Sunday, June 12, 2016

The First Letter

Resting at the Rock of Cashel
Dearest Ireland,

Can you believe it? We met! It's been almost a year since I zipped up my confidence, buttoned down my brave and stepped on that plane that delivered me into your  glorious arms.  Thanks for waiting for me all those years.  I know you sensed something was missing until I got there.

I remember the many long ago Thursday evenings sitting at home by the stereo that had the built-in cassette player.  I'd listen to "Music of the Isles" and record all your beautiful ballads and a few choice dance tunes. That was before I knew a jig from a reel from a hornpipe and had never raised a fiddle to my chin. But your poetic rhythms stole my heart and fostered a magical lucid dream that I'm still wandering through and can't seem to wake from.

In grad school I studied your folklore and felt that mystical allure that makes Americans smile and nod with recognition. A refugee from a lost tale, I felt a twinge of homesickness, a longing for a kingdom I'd never seen that lay far beyond my reach but not forgotten.  I wrote a paper on the variants of Lazy Jack (okay, not the most romantic Celtic tale) and made a slide show (high tech!) featuring a menagerie of denizens of fairy land.  Enchantment galore, but it was mostly on me.

Now, in discovering the real you, I've started to grasp the nuances of your culture and the sweetness of your spirit.  No longer mythical, but fully come to life in ways both surprising and familiar.
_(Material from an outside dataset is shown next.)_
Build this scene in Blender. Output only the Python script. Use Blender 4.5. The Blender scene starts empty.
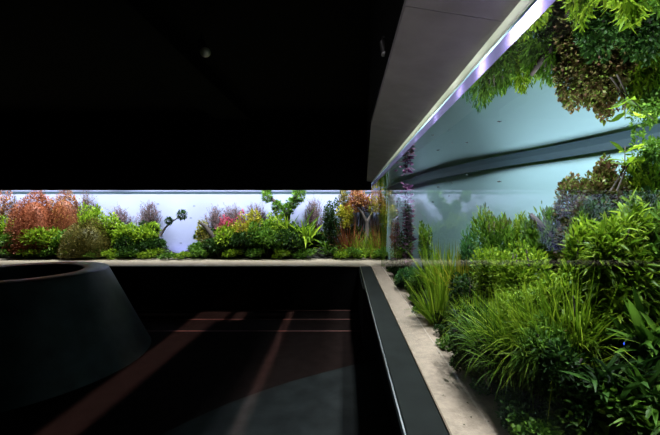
import bpy, bmesh, math, random
import numpy as np
from mathutils import Vector, Matrix, noise

sc = bpy.context.scene
COL = sc.collection
PI = math.pi
F = 350.0                    # focal length in pixels of a 660 px wide picture
VX, VY = 345.8, 213.0        # vanishing point of the room's long axis
EYE = 1.73

# ------------------------------------------------------------------ camera
cam = bpy.data.objects.new('camera', bpy.data.cameras.new('camera'))
COL.objects.link(cam)
cam.location = (0, 0, EYE)
cam.rotation_euler = (PI / 2, 0, 0)
cam.data.sensor_width = 36
cam.data.lens = F / 660 * 36
cam.data.shift_x = (330 - VX) / 660
cam.data.shift_y = (VY - 217.5) / 660
cam.data.clip_start = 0.02
sc.camera = cam

# ------------------------------------------------------------------ world, exposure
w = bpy.data.worlds.new('world'); sc.world = w; w.use_nodes = True
w.node_tree.nodes['Background'].inputs[0].default_value = (0.010, 0.012, 0.012, 1)
w.node_tree.nodes['Background'].inputs[1].default_value = 0.0
sc.view_settings.view_transform = 'Standard'
sc.view_settings.look = 'None'
sc.view_settings.gamma = 1
sc.view_settings.exposure = 0.0
sc.view_settings.use_curve_mapping = False
sc.cycles.use_denoising = True
sc.cycles.max_bounces = 8
sc.cycles.diffuse_bounces = 3
sc.cycles.glossy_bounces = 5
sc.cycles.transparent_max_bounces = 12
sc.cycles.caustics_reflective = False
sc.cycles.caustics_refractive = False
sc.cycles.sample_clamp_indirect = 4

# ------------------------------------------------------------------ key dimensions (metres)
GX = 0.45                    # room face of the right pane
GY = 6.25                    # room face of the far pane
SAND = EYE - 0.945
WATER = EYE + 0.457
TOPG = EYE + 0.545
CEIL = EYE + 1.66
BACKY = 7.95

# ------------------------------------------------------------------ lights
def area(name, loc, sx, sy, power, col, rot=(0, 0, 0), spread=180):
    l = bpy.data.lights.new(name, 'AREA'); l.shape = 'RECTANGLE'; l.size = sx; l.size_y = sy
    l.energy = power; l.color = col; l.spread = math.radians(spread)
    o = bpy.data.objects.new(name, l); o.location = loc; o.rotation_euler = rot
    COL.objects.link(o); return o

# lamps hung over the water, one row along the right tank and one along the far tank
for y, p in ((0.75, 26), (1.55, 62), (2.4, 66), (3.4, 60), (4.4, 60), (5.5, 46)):
    xw = 1.32 if y < 3.6 else 0.85
    area('aquarium_lamp', (xw, y, WATER + 1.3), 0.22, 0.34, p, (0.93, 0.97, 1.0), spread=150)
for x in np.arange(-8.4, 1.0, 1.15):
    area('aquarium_lamp', (x, 6.95, WATER + 1.3), 0.34, 0.22, 62, (0.95, 0.97, 1.0), rot=(math.radians(30), 0, 0), spread=95)
# small unseen lights added to put hot spots on the lilac sheet
for y, p in ((0.87, 1.3), (0.95, .9), (1.19, .5), (1.42, .25), (1.8, .18), (2.3, .12), (2.9, .10)):
    area('hot_spot_fill', (GX + .06, y, WATER + .035), .03, .02, p, (0.80, 0.76, 1.0), rot=(0, PI / 2, 0), spread=150)
# narrow beams from slots in the ceiling that draw streaks on the floor
WARM = (1.0, 0.70, 0.65)
for x, wd, p in ((-2.18, 0.50, 7.0), (-1.72, 0.17, 2.8), (-0.87, 0.06, 2.2)):
    area('slot_light', (x, 3.2, CEIL - 0.02), wd, 6.0, p, WARM, rot=(0, 0, math.radians(1.6)), spread=2.5)
# unseen light added behind the planting to tint the pale gap lavender
area('gap_fill_light', (-3.72, BACKY - .16, SAND + .10), .9, .04, 1.0, (0.42, 0.38, 1.0), rot=(math.radians(120), 0, 0), spread=160)
# added unseen fill, aimed up from near the floor to brighten the soffit
area('soffit_fill_light', (-1.6, -0.6, 0.35), .8, .8, 2.0, (1.0, 0.93, 0.97), rot=(math.radians(35), math.radians(-135), 0), spread=50)

# ------------------------------------------------------------------ materials
def mat(name, rgb, rough=0.6, metal=0.0, spec=0.5, noise_scale=0, noise_amt=0.0, bump=0.0, bump_scale=60, coat=0.0):
    m = bpy.data.materials.new(name); m.use_nodes = True
    nt = m.node_tree; b = nt.nodes['Principled BSDF']
    b.inputs['Base Color'].default_value = (*rgb, 1); b.inputs['Roughness'].default_value = rough
    b.inputs['Metallic'].default_value = metal; b.inputs['Specular IOR Level'].default_value = spec
    b.inputs['Coat Weight'].default_value = coat
    tc = nt.nodes.new('ShaderNodeTexCoord')
    if noise_scale:
        n = nt.nodes.new('ShaderNodeTexNoise'); n.inputs['Scale'].default_value = noise_scale; n.inputs['Detail'].default_value = 6
        nt.links.new(tc.outputs['Object'], n.inputs['Vector'])
        r = nt.nodes.new('ShaderNodeValToRGB')
        r.color_ramp.elements[0].position = 0.3; r.color_ramp.elements[1].position = 0.7
        r.color_ramp.elements[0].color = (*[c * (1 - noise_amt) for c in rgb], 1)
        r.color_ramp.elements[1].color = (*[min(1, c * (1 + noise_amt)) for c in rgb], 1)
        nt.links.new(n.outputs['Fac'], r.inputs['Fac']); nt.links.new(r.outputs['Color'], b.inputs['Base Color'])
    if bump:
        n = nt.nodes.new('ShaderNodeTexNoise'); n.inputs['Scale'].default_value = bump_scale; n.inputs['Detail'].default_value = 4
        nt.links.new(tc.outputs['Object'], n.inputs['Vector'])
        bp = nt.nodes.new('ShaderNodeBump'); bp.inputs['Strength'].default_value = bump; bp.inputs['Distance'].default_value = 0.01
        nt.links.new(n.outputs['Fac'], bp.inputs['Height']); nt.links.new(bp.outputs['Normal'], b.inputs['Normal'])
    return m

def leafmat(name, cols, rough=0.45, trans=0.3, vein=False):
    """each leaf picks its own tint from the plant's colours"""
    m = bpy.data.materials.new(name); m.use_nodes = True
    nt = m.node_tree; b = nt.nodes['Principled BSDF']; out = nt.nodes['Material Output']
    g = nt.nodes.new('ShaderNodeNewGeometry'); r = nt.nodes.new('ShaderNodeValToRGB')
    e = r.color_ramp.elements
    while len(e) < len(cols): e.new(0.5)
    for i, c in enumerate(cols):
        e[i].position = i / max(1, len(cols) - 1); e[i].color = (*c, 1)
    nt.links.new(g.outputs['Random Per Island'], r.inputs['Fac'])
    nt.links.new(r.outputs['Color'], b.inputs['Base Color'])
    b.inputs['Roughness'].default_value = rough; b.inputs['Specular IOR Level'].default_value = 0.16
    t = nt.nodes.new('ShaderNodeBsdfTranslucent'); nt.links.new(r.outputs['Color'], t.inputs['Color'])
    mx = nt.nodes.new('ShaderNodeMixShader'); mx.inputs[0].default_value = trans
    nt.links.new(b.outputs[0], mx.inputs[1]); nt.links.new(t.outputs[0], mx.inputs[2])
    nt.links.new(mx.outputs[0], out.inputs['Surface'])
    return m

def clearmat(name, ior, tint=(1, 1, 1), rough=0.0):
    """sees through and mirrors by Fresnel's law (total reflection from below for the water)"""
    m = bpy.data.materials.new(name); m.use_nodes = True
    nt = m.node_tree; nt.nodes.remove(nt.nodes['Principled BSDF']); out = nt.nodes['Material Output']
    fr = nt.nodes.new('ShaderNodeFresnel'); fr.inputs['IOR'].default_value = ior
    t = nt.nodes.new('ShaderNodeBsdfTransparent'); t.inputs['Color'].default_value = (*tint, 1)
    gl = nt.nodes.new('ShaderNodeBsdfGlossy'); gl.inputs['Roughness'].default_value = rough
    mx = nt.nodes.new('ShaderNodeMixShader')
    nt.links.new(fr.outputs[0], mx.inputs[0]); nt.links.new(t.outputs[0], mx.inputs[1]); nt.links.new(gl.outputs[0], mx.inputs[2])
    nt.links.new(mx.outputs[0], out.inputs['Surface'])
    return m

M = dict(
    floor=mat('floor_carpet', (0.014, 0.009, 0.008), 0.95, spec=0.03, noise_scale=7, noise_amt=0.2, bump=0.2, bump_scale=300),
    black=mat('matt_black', (0.0015, 0.0015, 0.0015), 0.8, spec=0.1),
    wall=mat('dark_wall', (0.006, 0.006, 0.006), 0.8, spec=0.1),
    plinth=mat('polished_black_stone', (0.003, 0.003, 0.003), 0.22, spec=0.25),
    platform=mat('dark_concrete', (0.016, 0.019, 0.019), 0.8, spec=0.1, noise_scale=5, noise_amt=0.35, bump=0.15),
    cone=mat('dark_cast_concrete', (0.040, 0.052, 0.050), 0.42, spec=0.35, noise_scale=4, noise_amt=0.5, bump=0.25, bump_scale=9),
    bulk=mat('grey_fibre_panel', (0.25, 0.235, 0.24), 0.8, noise_scale=9, noise_amt=0.12, bump=0.1),
    joint=mat('panel_joint', (0.03, 0.03, 0.03), 0.9),
    ledge=mat('dark_green_stone', (0.0075, 0.010, 0.009), 0.7, spec=0.12, noise_scale=8, noise_amt=0.3),
    brass=mat('brown_metal', (0.16, 0.12, 0.08), 0.4, metal=0.6),
    light_line=mat('red_brown_light_line', (0.16, 0.075, 0.065), 0.7, spec=0.1),  # colour stands in for light falling in lines on the floor
    edge_glint=mat('ledge_edge_glint', (0.35, 0.38, 0.38), 0.35, metal=0.9),  # stands in for the highlight on the ledge's rounded edge
    cream=mat('cream_stone', (0.20, 0.16, 0.11), 0.6, noise_scale=20, noise_amt=0.1),
    sand=mat('fine_sand', (0.36, 0.285, 0.215), 0.9, noise_scale=30, noise_amt=0.18, bump=0.5, bump_scale=90),
    sandfar=mat('fine_sand_far_tank', (0.28, 0.235, 0.17), 0.9, noise_scale=30, noise_amt=0.25, bump=0.5, bump_scale=90),
    soil=mat('dark_soil', (0.010, 0.009, 0.007), 0.95, noise_scale=20, noise_amt=0.4, bump=0.6),
    back=mat('pale_blue_panel', (0.35, 0.58, 0.66), 0.7, spec=0.2),
    backf=mat('pale_white_panel', (0.185, 0.21, 0.325), 0.7, spec=0.2),
    band=mat('slate_band', (0.025, 0.055, 0.075), 0.6),
    glare_sheet=leafmat('lilac_glare_sheet', [(0.085, 0.072, 0.135), (0.085, 0.072, 0.135)], rough=.3, trans=.85),  # lilac stands in for lamp glare above the waterline
    edge=leafmat('frosted_edge', [(0.5, 0.5, 0.42), (0.5, 0.5, 0.42)], rough=.3, trans=.85),
    wood=mat('driftwood', (0.022, 0.016, 0.012), 0.85, noise_scale=25, noise_amt=0.5, bump=0.5),
    woodpale=mat('pale_driftwood', (0.20, 0.18, 0.15), 0.85, noise_scale=25, noise_amt=0.4, bump=0.5),
    duct=mat('duct_grey', (0.0015, 0.0015, 0.0015), 0.8, spec=0.08),
    fish=mat('fish_skin', (0.03, 0.04, 0.05), 0.35),
    fishb=mat('fish_blue', (0.02, 0.06, 0.5), 0.3),
    lamp=mat('lamp_housing', (0.02, 0.02, 0.02), 0.3),
    lampring=mat('lamp_ring', (0.6, 0.6, 0.6), 0.3, metal=0.8),
    pane=clearmat('acrylic_pane', 1.47, (0.97, 0.995, 0.99)),
    water=clearmat('water_surface', 1.33),
)
LM = dict(
    lime=leafmat('leaf_lime', [(0.05, 0.115, 0.007), (0.15, 0.26, 0.013), (0.31, 0.43, 0.032)], trans=0.38),
    yellow=leafmat('leaf_yellow', [(0.10, 0.11, 0.008), (0.26, 0.26, 0.018), (0.42, 0.38, 0.04)], trans=0.38),
    green=leafmat('leaf_green', [(0.025, 0.07, 0.008), (0.07, 0.165, 0.016), (0.15, 0.28, 0.03)], trans=0.3),
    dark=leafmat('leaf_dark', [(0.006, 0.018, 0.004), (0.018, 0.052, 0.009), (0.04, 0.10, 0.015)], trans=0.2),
    teal=leafmat('leaf_teal', [(0.015, 0.07, 0.025), (0.05, 0.17, 0.05), (0.12, 0.28, 0.07)], trans=0.3),
    olive=leafmat('leaf_olive', [(0.04, 0.045, 0.008), (0.11, 0.10, 0.02), (0.20, 0.15, 0.035)], trans=0.2),
    orange=leafmat('leaf_orange', [(0.11, 0.028, 0.015), (0.25, 0.075, 0.035), (0.36, 0.14, 0.06)], trans=0.2),
    rust=leafmat('leaf_rust', [(0.10, 0.03, 0.015), (0.22, 0.07, 0.03), (0.26, 0.16, 0.03)], trans=0.2),
    brown=leafmat('leaf_brown', [(0.05, 0.02, 0.014), (0.12, 0.05, 0.03), (0.17, 0.09, 0.035)], trans=0.2),
    purple=leafmat('leaf_purple', [(0.05, 0.022, 0.035), (0.12, 0.055, 0.08), (0.17, 0.10, 0.10)], trans=0.2),
    magenta=leafmat('leaf_magenta', [(0.16, 0.012, 0.04), (0.38, 0.04, 0.10), (0.50, 0.14, 0.18)], trans=0.3),
    mauve=leafmat('leaf_mauve', [(0.06, 0.03, 0.08), (0.24, 0.10, 0.24), (0.42, 0.20, 0.36)], trans=0.3),
    mossred=leafmat('leaf_mossred', [(0.06, 0.10, 0.015), (0.13, 0.06, 0.04), (0.14, 0.24, 0.03), (0.10, 0.05, 0.03), (0.18, 0.16, 0.05)], trans=0.2),
    fallen=leafmat('leaf_fallen', [(0.03, 0.04, 0.015), (0.06, 0.05, 0.02)], trans=0.1),
)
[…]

Elves and leprechauns don't interest me, but ancient passage tombs and desolate abbeys are as intoxicating as pints of Guinness and send me staggering from stone to stone to encounter my ancestors and find my link in the chain.

Maybe that's the whole draw..... to find my place, discover more about me than what the present can offer. If I can be here and then there, geographically speaking, then I can sense the here and there of the ages..... of culture and religion and the arts and most everything.  Like rambling through the ruins of a medieval castle, maybe I can identify some of the rubble and do some rebuilding. Don't we all have rubble that's lying underfoot just waiting to be restored or remade into something elegant for the future? Life is good, but it can always be better.

And so, dearest Ireland, tomorrow I'll toss my fiddle case across my back, once again bid St. Pete a fond farewell and resume the journey that began a year ago.  Do you care if I stay all summer, because that's the plan?  Doc will be waiting for me at Shannon and be my tour guide (and more!) through this summer of learning, growing and searching for pieces of myself among your ancient debris and present-day bounty. Can't wait to see what I find!